VJ: Biz çekimleri bitirmek üzereyken Midsommar vizyona girmemişti, bu yüzden o film Lamb için bir referans değildi. Lamb için renk paleti çok farklı, İzlanda renklerine sadık kaldık, daha az canlı, daha ince. Ancak Midsommar‘dan bir sahneye benzeyen bir sahne var, María’nın Ada’nın kafasına çiçek tacı yerleştirdiği sahne. O sahneyi çektiğimizde filmi izlememiş olsam da, geriye dönüp baktığımızda bunun Midsommar‘a bir saygı duruşu olduğunu söyleyebiliriz. 🙂
-İlk etapta direkt olarak kuzuya olan anne baba sevgisini vurgulamadın ama hikâye geliştikçe seyirci olarak biz de fark ediyoruz ve siz de daha net ve somut hale getiriyorsunuz. Buradaki vurgunuz neydi?
VJ: Bence burada iki önemli şey var, birincisi María ve Ingvar çifti, çocuklarını kaybettikten sonra kalplerindeki boşluğu doldurmak için her şeyi feda etmeye çok istekli. İkincisi, kabul etmekle ilgili. Bir çocuk sizinle kan bağı olduğu için mi sizin çocuğunuz olur, farklı bir çocuğu kabul edebilir misiniz? Filmde buna cevap vermiyoruz ama düşünmeye değer bir şey.
-İzlanda Film ve Televizyon Akademisi, İzlanda’nın 2022 Akademi Ödülleri’ne adaylığı için Lamb‘i seçti ve film, Cannes Film Festivali’nde Belirli Bir Bakış Ödülü’nün de sahibi oldu. Tüm bunları ilk uzun metraj filminle başarmak nasıl bir duygu?
VJ: Son derece gururlu ve onurluyum. Bu benim ilk uzun metraj filmim ve hepimiz büyük bir risk aldığımızı biliyorduk. Tüm iş arkadaşlarım %120 arkamda durdu ve bunu mümkün kıldı. Sadece yaratıcı değil, aynı zamanda finansal bir risk de alan yapımcılarıma özellikle minnettarım.
-Gelecek projelerinden bahsedebilir misin?

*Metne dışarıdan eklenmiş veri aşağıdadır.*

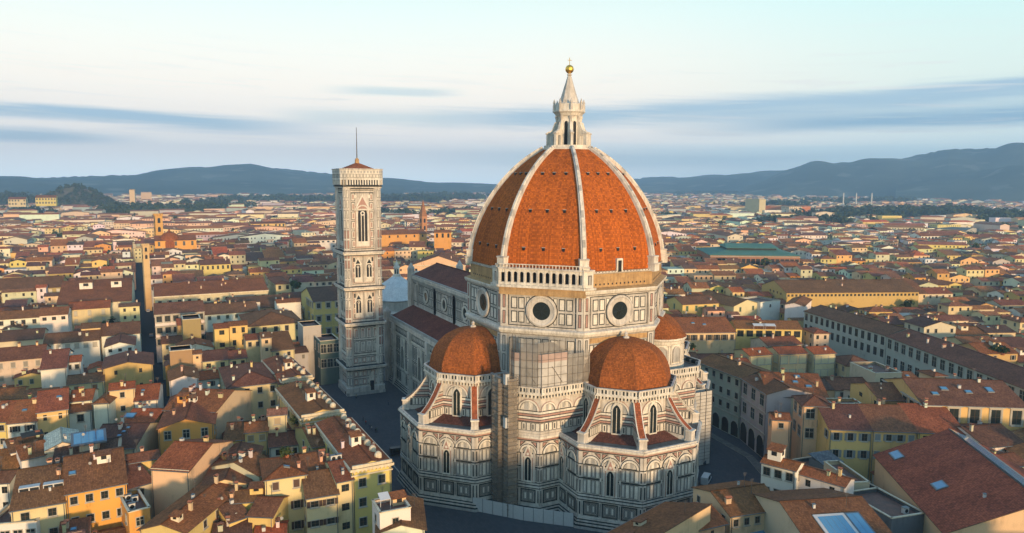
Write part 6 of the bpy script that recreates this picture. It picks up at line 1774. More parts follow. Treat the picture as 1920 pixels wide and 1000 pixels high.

VJ: Son 6 ayda çok seyahat ettim, bu yüzden istediğim gibi ilerlemek için gerçek kafa boşluğuna henüz sahip olmadım. Ancak benim ve yapımcılarımın geliştirme aşamasında olan birkaç projemiz var ve ilerlemek için zaman ayırmayı dört gözle bekliyorum. Tüm projeler, henüz onlar hakkında konuşmak için çok erken aşamada.
1 comment
Söyleşi için teşekkürler. Yalnız film, Cannes Film Festivali’nde “Belirli Bir Bakış” ödülünü kazanmadı. Festivalin Belirli Bir Bakış seçkisinde “Özgünlük Ödülü”nü (Prize of Originality) kazandı.